Aim -
Write out each line word for word. Drop pictures.
══════════════════════════════
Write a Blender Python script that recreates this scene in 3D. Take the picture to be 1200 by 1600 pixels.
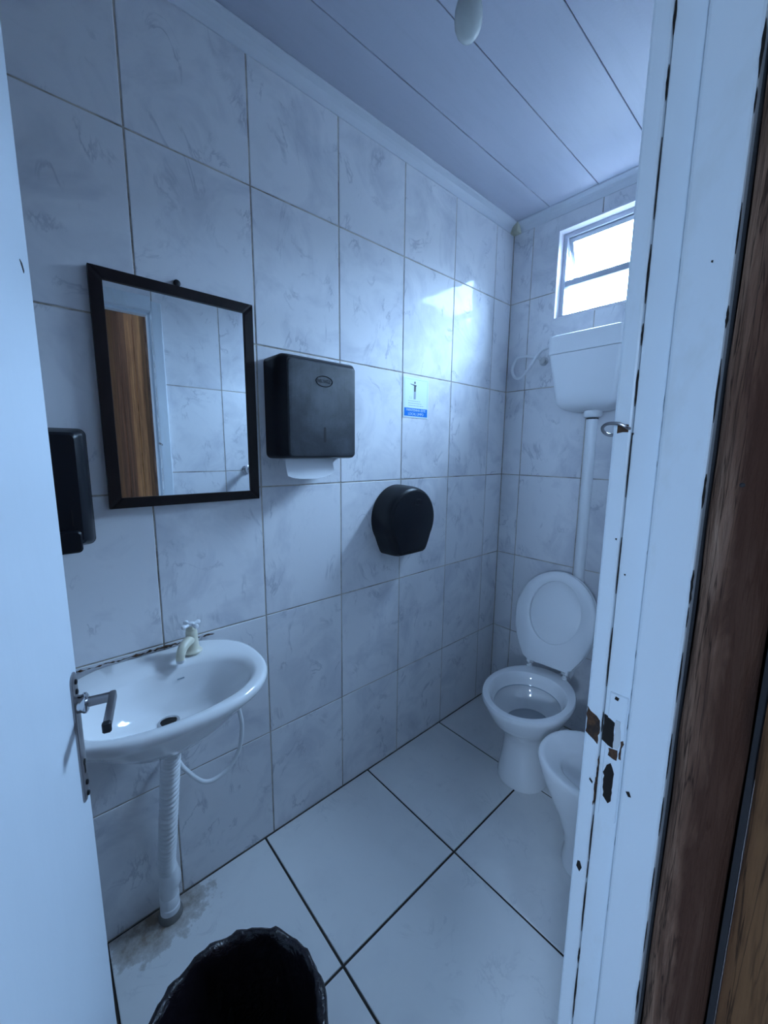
import bpy, bmesh, math, random
from mathutils import Vector, Matrix
random.seed(7)
S = bpy.context.scene
for o in list(bpy.data.objects): bpy.data.objects.remove(o)
COL = S.collection
PI = math.pi

# ------------------------------------------------------------------ camera
cam_d = bpy.data.cameras.new('camera'); cam = bpy.data.objects.new('camera', cam_d); COL.objects.link(cam)
R_ = ((0.6618, 0.7496, 0.0095), (-0.1191, 0.0926, 0.9886), (0.7402, -0.6553, 0.1506))
right, up, back = (Vector(r) for r in R_)
cam.matrix_world = Matrix(((right.x, up.x, back.x, 1.2542), (right.y, up.y, back.y, -0.2450),
                           (right.z, up.z, back.z, 1.4398), (0, 0, 0, 1)))
cam_d.sensor_fit = 'HORIZONTAL'; cam_d.sensor_width = 36.0; cam_d.lens = 619.45 / 1200 * 36
cam_d.clip_start = 0.01
S.camera = cam

# ------------------------------------------------------------------ sky, exposure
SKY = (0.46, 0.68, 1.0); SKY_STRENGTH = 176.0   # an overcast sky: zenith radiance, falling to a third at the horizon (CIE overcast)
w = bpy.data.worlds.new('world'); S.world = w; w.use_nodes = True
bg = w.node_tree.nodes['Background']; bg.inputs['Color'].default_value = (*SKY, 1); bg.inputs['Strength'].default_value = SKY_STRENGTH
wn = w.node_tree; _tc = wn.nodes.new('ShaderNodeTexCoord'); _sx = wn.nodes.new('ShaderNodeSeparateXYZ'); wn.links.new(_tc.outputs['Generated'], _sx.inputs[0])
_mx = wn.nodes.new('ShaderNodeMath'); _mx.operation = 'MAXIMUM'; _mx.inputs[1].default_value = 0.0; wn.links.new(_sx.outputs['Z'], _mx.inputs[0])
_ma = wn.nodes.new('ShaderNodeMath'); _ma.operation = 'MULTIPLY_ADD'; _ma.inputs[1].default_value = SKY_STRENGTH * 2 / 3; _ma.inputs[2].default_value = SKY_STRENGTH / 3
wn.links.new(_mx.outputs[0], _ma.inputs[0]); wn.links.new(_ma.outputs[0], bg.inputs['Strength'])
S.view_settings.view_transform = 'Standard'; S.view_settings.look = 'None'
S.view_settings.gamma = 1.0; S.view_settings.use_curve_mapping = False
S.view_settings.exposure = 0.0

# room numbers (metres): left wall x=0, back wall y=YB, floor z=0
YB, YF, XR, ZC = 1.756, -0.80, 1.10, 2.60
TW = 0.3208
WX0, WX1, WZ0, WZ1 = 0.242, 0.90, 2.09, 2.495     # window opening
DY0, DY1, DZ = -0.36, 0.264, 2.10                 # door opening (frame faces)

def portal(name, loc, rot, sx, sy):
    d = bpy.data.lights.new(name, 'AREA'); d.shape = 'RECTANGLE'; d.size = sx; d.size_y = sy
    d.cycles.is_portal = True; d.energy = 1.0
    o = bpy.data.objects.new(name, d); COL.objects.link(o); o.location = loc; o.rotation_euler = rot
    return o
YP, XE = -2.60, 3.60                               # far side and end of the boarded passage outside the door
PX0, PX1, PZ0, PZ1 = 1.90, 2.45, 1.68, 2.05        # opening invented in the passage's far side to light the jamb
portal('passage_portal', ((PX0 + PX1) / 2, YP - .06, (PZ0 + PZ1) / 2), (PI / 2, 0, 0), PX1 - PX0, PZ1 - PZ0)
portal('window_portal', ((WX0 + WX1) / 2, YB + 0.10, (WZ0 + WZ1) / 2), (-PI / 2, 0, 0), WX1 - WX0, WZ1 - WZ0)

# ------------------------------------------------------------------ material helpers
def mat(name):
    m = bpy.data.materials.new(name); m.use_nodes = True
    nt = m.node_tree; b = nt.nodes['Principled BSDF']
    return m, nt, b
def plain(name, col, rough=0.5, metal=0.0, spec=0.5, coat=0.0):
    m, nt, b = mat(name)
    b.inputs['Base Color'].default_value = (*col, 1); b.inputs['Roughness'].default_value = rough
    b.inputs['Metallic'].default_value = metal; b.inputs['Specular IOR Level'].default_value = spec
    b.inputs['Coat Weight'].default_value = coat
    return m
def N(nt, t, **kw):
    n = nt.nodes.new(t)
    for k, v in kw.items():
        if hasattr(n, k): setattr(n, k, v)
        else: n.inputs[k].default_value = v
    return n
def ramp(nt, src, stops):
    r = nt.nodes.new('ShaderNodeValToRGB'); e = r.color_ramp.elements
    while len(e) < len(stops): e.new(0.5)
    for x, (p, c) in zip(e, stops):
        x.position = p; x.color = (*c, 1) if len(c) == 3 else c
    nt.links.new(src, r.inputs['Fac']); return r
def coords(nt, per_object=True, scale=(1, 1, 1), rot=(0, 0, 0), spread=37.0):
    tc = N(nt, 'ShaderNodeTexCoord'); mp = N(nt, 'ShaderNodeMapping')
    mp.inputs['Scale'].default_value = scale; mp.inputs['Rotation'].default_value = rot
    if per_object:
        oi = N(nt, 'ShaderNodeObjectInfo'); mu = N(nt, 'ShaderNodeMath', operation='MULTIPLY'); mu.inputs[1].default_value = spread
        nt.links.new(oi.outputs['Random'], mu.inputs[0])
        va = N(nt, 'ShaderNodeVectorMath', operation='ADD')
        nt.links.new(tc.outputs['Object'], va.inputs[0]); nt.links.new(mu.outputs[0], va.inputs[1])
        nt.links.new(va.outputs[0], mp.inputs['Vector'])
    else:
        nt.links.new(tc.outputs['Object'], mp.inputs['Vector'])
    return mp.outputs['Vector']
def noise(nt, vec, scale, detail=3, rough=0.5, dist=0.0):
    n = N(nt, 'ShaderNodeTexNoise'); n.inputs['Scale'].default_value = scale; n.inputs['Detail'].default_value = detail
    n.inputs['Roughness'].default_value = rough; n.inputs['Distortion'].default_value = dist
    nt.links.new(vec, n.inputs['Vector']); return n.outputs['Fac']
def mixc(nt, fac, a, b, mode='MIX'):
    m = N(nt, 'ShaderNodeMix', data_type='RGBA', blend_type=mode)
    for sock, v in ((m.inputs[0], fac), (m.inputs[6], a), (m.inputs[7], b)):
        if isinstance(v, (int, float)): sock.default_value = v
        elif isinstance(v, tuple): sock.default_value = (*v, 1)
        else: nt.links.new(v, sock)
    return m.outputs[2]
def bump(nt, b, h, strength, dist):
    n = N(nt, 'ShaderNodeBump'); n.inputs['Strength'].default_value = strength; n.inputs['Distance'].default_value = dist
    nt.links.new(h, n.inputs['Height']); nt.links.new(n.outputs['Normal'], b.inputs['Normal'])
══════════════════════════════
Response to the exercise -
Write a Blender Python script that recreates this scene in 3D. Take the picture to be 1200 by 1600 pixels.
import bpy, bmesh, math, random
from mathutils import Vector, Matrix
random.seed(7)
S = bpy.context.scene
for o in list(bpy.data.objects): bpy.data.objects.remove(o)
COL = S.collection
PI = math.pi

# ------------------------------------------------------------------ camera
cam_d = bpy.data.cameras.new('camera'); cam = bpy.data.objects.new('camera', cam_d); COL.objects.link(cam)
R_ = ((0.6618, 0.7496, 0.0095), (-0.1191, 0.0926, 0.9886), (0.7402, -0.6553, 0.1506))
right, up, back = (Vector(r) for r in R_)
cam.matrix_world = Matrix(((right.x, up.x, back.x, 1.2542), (right.y, up.y, back.y, -0.2450),
                           (right.z, up.z, back.z, 1.4398), (0, 0, 0, 1)))
cam_d.sensor_fit = 'HORIZONTAL'; cam_d.sensor_width = 36.0; cam_d.lens = 619.45 / 1200 * 36
cam_d.clip_start = 0.01
S.camera = cam

# ------------------------------------------------------------------ sky, exposure
SKY = (0.46, 0.68, 1.0); SKY_STRENGTH = 176.0   # an overcast sky: zenith radiance, falling to a third at the horizon (CIE overcast)
w = bpy.data.worlds.new('world'); S.world = w; w.use_nodes = True
bg = w.node_tree.nodes['Background']; bg.inputs['Color'].default_value = (*SKY, 1); bg.inputs['Strength'].default_value = SKY_STRENGTH
wn = w.node_tree; _tc = wn.nodes.new('ShaderNodeTexCoord'); _sx = wn.nodes.new('ShaderNodeSeparateXYZ'); wn.links.new(_tc.outputs['Generated'], _sx.inputs[0])
_mx = wn.nodes.new('ShaderNodeMath'); _mx.operation = 'MAXIMUM'; _mx.inputs[1].default_value = 0.0; wn.links.new(_sx.outputs['Z'], _mx.inputs[0])
_ma = wn.nodes.new('ShaderNodeMath'); _ma.operation = 'MULTIPLY_ADD'; _ma.inputs[1].default_value = SKY_STRENGTH * 2 / 3; _ma.inputs[2].default_value = SKY_STRENGTH / 3
wn.links.new(_mx.outputs[0], _ma.inputs[0]); wn.links.new(_ma.outputs[0], bg.inputs['Strength'])
S.view_settings.view_transform = 'Standard'; S.view_settings.look = 'None'
S.view_settings.gamma = 1.0; S.view_settings.use_curve_mapping = False
S.view_settings.exposure = 0.0

# room numbers (metres): left wall x=0, back wall y=YB, floor z=0
YB, YF, XR, ZC = 1.756, -0.80, 1.10, 2.60
TW = 0.3208
WX0, WX1, WZ0, WZ1 = 0.242, 0.90, 2.09, 2.495     # window opening
DY0, DY1, DZ = -0.36, 0.264, 2.10                 # door opening (frame faces)

def portal(name, loc, rot, sx, sy):
    d = bpy.data.lights.new(name, 'AREA'); d.shape = 'RECTANGLE'; d.size = sx; d.size_y = sy
    d.cycles.is_portal = True; d.energy = 1.0
    o = bpy.data.objects.new(name, d); COL.objects.link(o); o.location = loc; o.rotation_euler = rot
    return o
YP, XE = -2.60, 3.60                               # far side and end of the boarded passage outside the door
PX0, PX1, PZ0, PZ1 = 1.90, 2.45, 1.68, 2.05        # opening invented in the passage's far side to light the jamb
portal('passage_portal', ((PX0 + PX1) / 2, YP - .06, (PZ0 + PZ1) / 2), (PI / 2, 0, 0), PX1 - PX0, PZ1 - PZ0)
portal('window_portal', ((WX0 + WX1) / 2, YB + 0.10, (WZ0 + WZ1) / 2), (-PI / 2, 0, 0), WX1 - WX0, WZ1 - WZ0)

# ------------------------------------------------------------------ material helpers
def mat(name):
    m = bpy.data.materials.new(name); m.use_nodes = True
    nt = m.node_tree; b = nt.nodes['Principled BSDF']
    return m, nt, b
def plain(name, col, rough=0.5, metal=0.0, spec=0.5, coat=0.0):
    m, nt, b = mat(name)
    b.inputs['Base Color'].default_value = (*col, 1); b.inputs['Roughness'].default_value = rough
    b.inputs['Metallic'].default_value = metal; b.inputs['Specular IOR Level'].default_value = spec
    b.inputs['Coat Weight'].default_value = coat
    return m
def N(nt, t, **kw):
    n = nt.nodes.new(t)
    for k, v in kw.items():
        if hasattr(n, k): setattr(n, k, v)
        else: n.inputs[k].default_value = v
    return n
def ramp(nt, src, stops):
    r = nt.nodes.new('ShaderNodeValToRGB'); e = r.color_ramp.elements
    while len(e) < len(stops): e.new(0.5)
    for x, (p, c) in zip(e, stops):
        x.position = p; x.color = (*c, 1) if len(c) == 3 else c
    nt.links.new(src, r.inputs['Fac']); return r
def coords(nt, per_object=True, scale=(1, 1, 1), rot=(0, 0, 0), spread=37.0):
    tc = N(nt, 'ShaderNodeTexCoord'); mp = N(nt, 'ShaderNodeMapping')
    mp.inputs['Scale'].default_value = scale; mp.inputs['Rotation'].default_value = rot
    if per_object:
        oi = N(nt, 'ShaderNodeObjectInfo'); mu = N(nt, 'ShaderNodeMath', operation='MULTIPLY'); mu.inputs[1].default_value = spread
        nt.links.new(oi.outputs['Random'], mu.inputs[0])
        va = N(nt, 'ShaderNodeVectorMath', operation='ADD')
        nt.links.new(tc.outputs['Object'], va.inputs[0]); nt.links.new(mu.outputs[0], va.inputs[1])
        nt.links.new(va.outputs[0], mp.inputs['Vector'])
    else:
        nt.links.new(tc.outputs['Object'], mp.inputs['Vector'])
    return mp.outputs['Vector']
def noise(nt, vec, scale, detail=3, rough=0.5, dist=0.0):
    n = N(nt, 'ShaderNodeTexNoise'); n.inputs['Scale'].default_value = scale; n.inputs['Detail'].default_value = detail
    n.inputs['Roughness'].default_value = rough; n.inputs['Distortion'].default_value = dist
    nt.links.new(vec, n.inputs['Vector']); return n.outputs['Fac']
def mixc(nt, fac, a, b, mode='MIX'):
    m = N(nt, 'ShaderNodeMix', data_type='RGBA', blend_type=mode)
    for sock, v in ((m.inputs[0], fac), (m.inputs[6], a), (m.inputs[7], b)):
        if isinstance(v, (int, float)): sock.default_value = v
        elif isinstance(v, tuple): sock.default_value = (*v, 1)
        else: nt.links.new(v, sock)
    return m.outputs[2]
def bump(nt, b, h, strength, dist):
    n = N(nt, 'ShaderNodeBump'); n.inputs['Strength'].default_value = strength; n.inputs['Distance'].default_value = dist
    nt.links.new(h, n.inputs['Height']); nt.links.new(n.outputs['Normal'], b.inputs['Normal'])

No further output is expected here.